Это позволило ученым утверждать, что в прошлом здесь располагалось большое поселение.
Совершенно разрушенные остатки каменных строений сего города были осмотрены Е. П. Алексеевой в 1959 г. Обломки керамики, попадавшиеся в данном районе, в основном датируются X-XII вв. В этой же местности найдены каменные плиты без надписей и каменные кресты (Фиркович, 1857; Нарышкины, 1877). С. Д. Мастепанов, осматривая Каракентское городище, зафиксировал стену, защищавшую городище с запада.
Приведенные выше данные из работы «Археологические памятники Карачаево-Черкесии» стали отправной точкой для зимнего похода из Каракента к Монастырской горе, как обозначена на топографических картах Шоана.
В ста метрах за мемориальным комплексом Защитникам перевалов Кавказа, перед мостом через речушку, носящую название «чёрного города», сворачиваем в улочку, тянущуюся левобережием в западном направлении. В двух-трёх метрах от неказистых покосившихся заборов смотрят на дорогу прямоугольные «глазницы» вскрытых погребальных камер. Местные жительницы, торгующие на соседнем рынке, десятью минутами ранее рассказали нам, что при строительстве жилых домов из земли извлекались человеческие костяки. Так северная окраина современного посёлка Орджоникидзевского поглотила средневековое городище.
Как и все окрестные горы, обрывающиеся к реке хребты весьма живописны. То и дело останавливаемся, чтобы запечатлеть январские пейзажи. В полукилометре от шоссе переходим полузамёрзший Каракент и по взбегающей в соседнюю балочку улице начинаем подъём. За спиной, в горном проёме, вырисовываются припорошенные снегом склоны плато Калеж, на вершине которого находится знаменитое Хумаринское городище...
Вскоре селение остаётся позади, а дорога всё выше и выше ведет нас параллельно течению Кубани.
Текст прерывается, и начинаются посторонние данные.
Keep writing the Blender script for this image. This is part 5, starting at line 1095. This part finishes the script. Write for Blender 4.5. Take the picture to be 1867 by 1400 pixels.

И вот настаёт момент, когда, выскочив на взлобье, мы любуемся зимними нарядами Скалистого хребта, Кубранского Шпиля, Замка царицы Тамары и бесконечной череды населённых пунктов, заполонившими собой от края до края всю кубанскую пойму. Солируют в величественном представлении выдвинутые на авансцену серебристо-синие под пастельных тонов небосклоном столь близкие сердцу и глазу Шоана и будто перенесенный из экзотического Индокитая горный массив, пристроившийся к Монастырской горе слева. А гряда Передового хребта, замыкающая линию горизонта на юге, предстаёт этакой ледово-скальной занавесью спектакля под названием «Кавказ»...
Справа по ходу движения в подножии песчаникового обнажения различимо чёрное око то ли грота, то ли пещеры. Ожидания чего-то необычного оправдываются.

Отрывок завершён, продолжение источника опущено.